The Executive Yuan needs to refine its draft anti-stalking act to broaden the range of pestering behavior covered and shorten the specified time frame for police investigations into complaints, women’s rights groups said yesterday.
While they support the idea of the bill, they said its current version would not provide enough protection to people who are being harassed or stalked.
Lawmakers on the legislature’s Internal Administration and Social Welfare and Environmental Hygiene committees yesterday questioned Ministry of the Interior officials over the draft approved by the Executive Yuan.
Photo: Huang Yao-cheng, Taipei Times
The draft defines “pestering behavior” as a person’s actions toward others, be it a specific individual or their families, spouses or those have close relations with them, out of “admiration, affection or resentment” cause the focus of the attention to feel disgusted or fearful.
The draft act lists seven types of pestering behavior: spying; stalking; repeatedly making telephone calls or sending messages to a person on a withheld number; persistently requesting dates; sending or exhibiting messages, images, sound, videos or other things to a person; menacing a person by showing things that could hurt their reputation; or using contact information to purchase unsolicited and unwanted items for a person.
If someone is being stalked by a stranger, they can hardly know and therefore prove the stalker’s motivation, Awakening Foundation director of development Lin Shiou-yi (林秀怡) told a news conference at the Legislative Yuan in Taipei.

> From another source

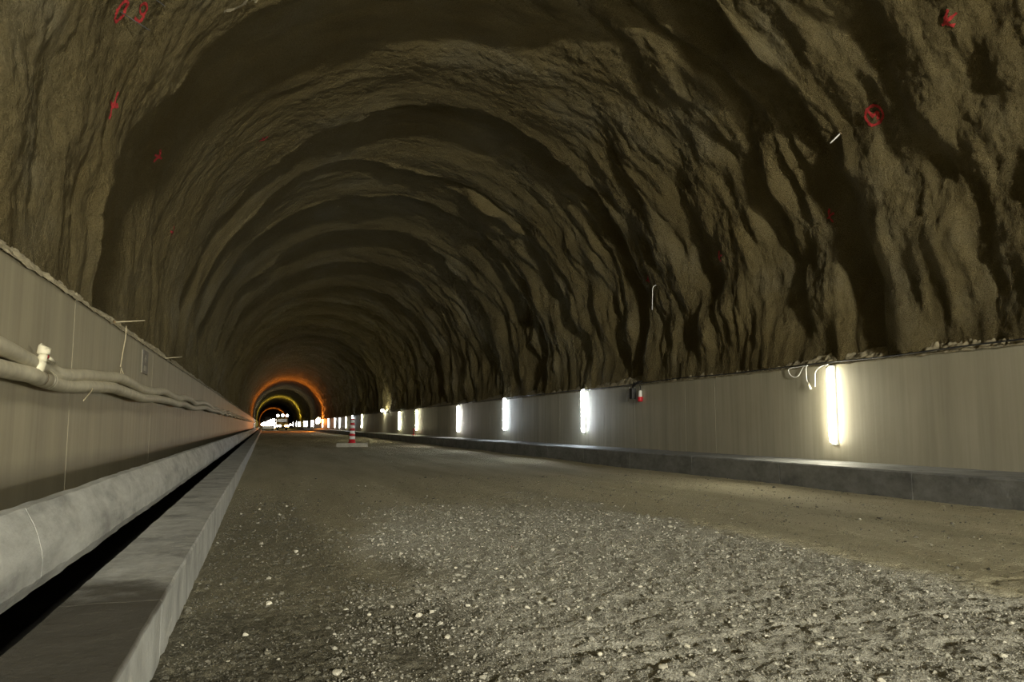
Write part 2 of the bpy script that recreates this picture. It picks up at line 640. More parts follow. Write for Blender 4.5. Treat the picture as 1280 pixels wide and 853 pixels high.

Once a person files a complaint with police, the police are required to spend three months investigating the allegations, which is both time consuming and fails to provide a victim with timely protection, Taipei Women’s Rescue Foundation deputy chief executive Jasmine Bai (白智芳) said.
Police should finish a preliminary investigation into a complaint within 72 hours, and if the allegations are confirmed, they should issue a 10-day protection order that forbids a harasser from pestering the complainant during that time, she said.
However, Deputy Minister of the Interior Chiu Chang-yueh (邱昌嶽) told lawmakers during yesterday’s committee session that victims would not need to verify their harasser’s motivation before contacting police, because the police would start probing a case as soon as they received a victim’s complaint.
Police would first give a warning to the alleged harasser, and if the harasser is found to be pestering the complainant again within two years, police would ask the court for a protection order for the victim, he said.
Chinese Nationalist Party (KMT) Legislator Alicia Wang (王育敏) urged the ministry to allow police to issue a 10-day protection order to curb alleged harassers.
However, Chiu said that the suggestion could face legal issues and so it would need further consideration.